India will share Samjhauta details once probe ends: Rao

India has assured Pakistan that it would not hesitate from sharing the findings of Samjhauta Express blast case but expressed inability to do so till the probe is not completed as Indian laws do not permit it.

Thimphu: India has assured Pakistan that
it would not hesitate from sharing the findings of Samjhauta
Express blast case but expressed inability to do so till the
probe is not completed as Indian laws do not permit it.

This message was conveyed by Foreign Secretary
Nirupama Rao during her meeting with her Pakistani counterpart
Salman Bashir here on Sunday when the latter raised the issue
of Samjhauta Express blast case in which latest indications
show involvement of some Hindu extremists.
"We talked about Samjhauta (Express blast)," Rao told
reporters here when asked whether the Pakistani side raised
the issue in the light of new reported information in the
case.

She said she had told Bashir that India would also be
interested in knowing as to what happened in the incident of
February 2007 when an explosion ripped apart the cross-border
train killing 68 people, mostly Pakistanis.
"We said there is an investigation going on," Rao
said.

"Whatever relevant information would be there, we will
share it with Pakistan because a number of Pakistanis died in
that and the Pakistan government has been asking us," she
said.

The Foreign Secretary said Home Minister P Chidambaram
has also said on record that as and when information would be
available, it would be shared with Pakistan.

However, she added that under Indian laws, until
investigations are complete "you are not going to be able to
share the information".

To a question, Rao said India looks at terrorism just
as an act of terrorism and nothing else.

With regard to the 26/11 issue, she said Pakistan had
responded to India`s request for sending a Commission to
Islamabad, asking certain clarifications.

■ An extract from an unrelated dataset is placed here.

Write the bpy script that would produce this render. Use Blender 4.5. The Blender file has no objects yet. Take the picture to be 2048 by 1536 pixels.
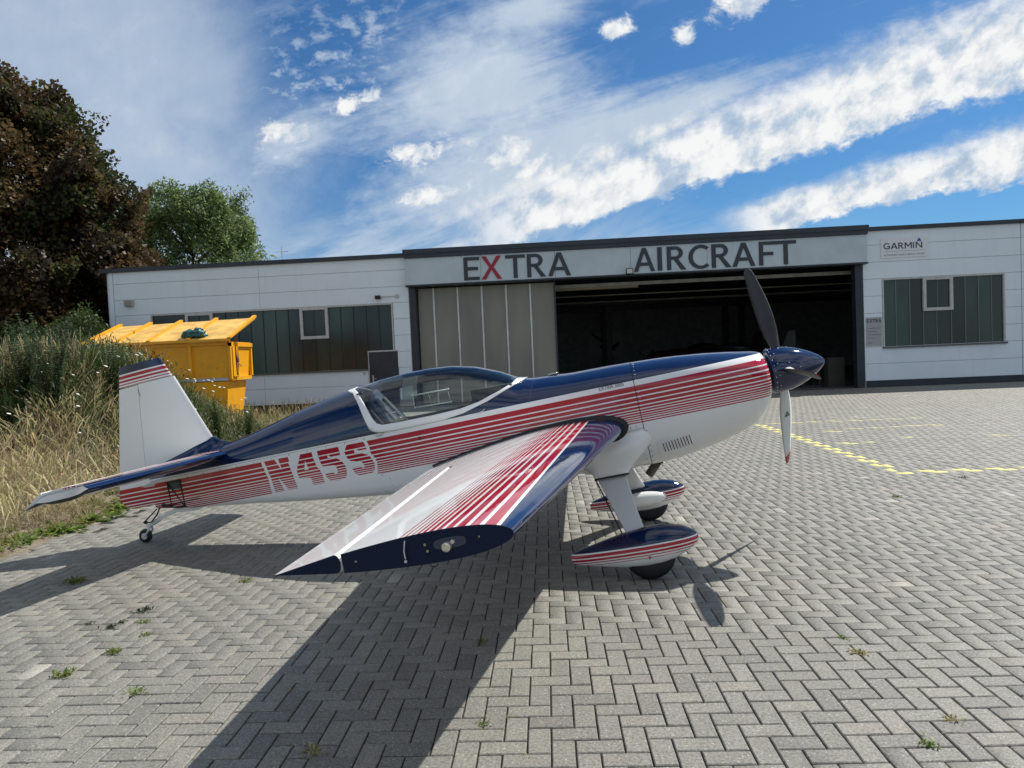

The clarifications included questions like under which
laws India would like to send the Commission, she said, adding
that India had never said that a team of National
Investigation Agency (NIA) would be going there.

Meanwhile, India is also awaiting a response to the
clarification sought by it on Pakistan`s request for sending a
Judicial Commission to take the statements of the magistrate
who recorded the confession of Ajmal Kasab, the lone 26/11
attacker arrested.

In this context, she laid emphasis on reciprocity or
the Principal of Comity, a legal doctrine under which
countries recognise and enforce each others` legal decrees.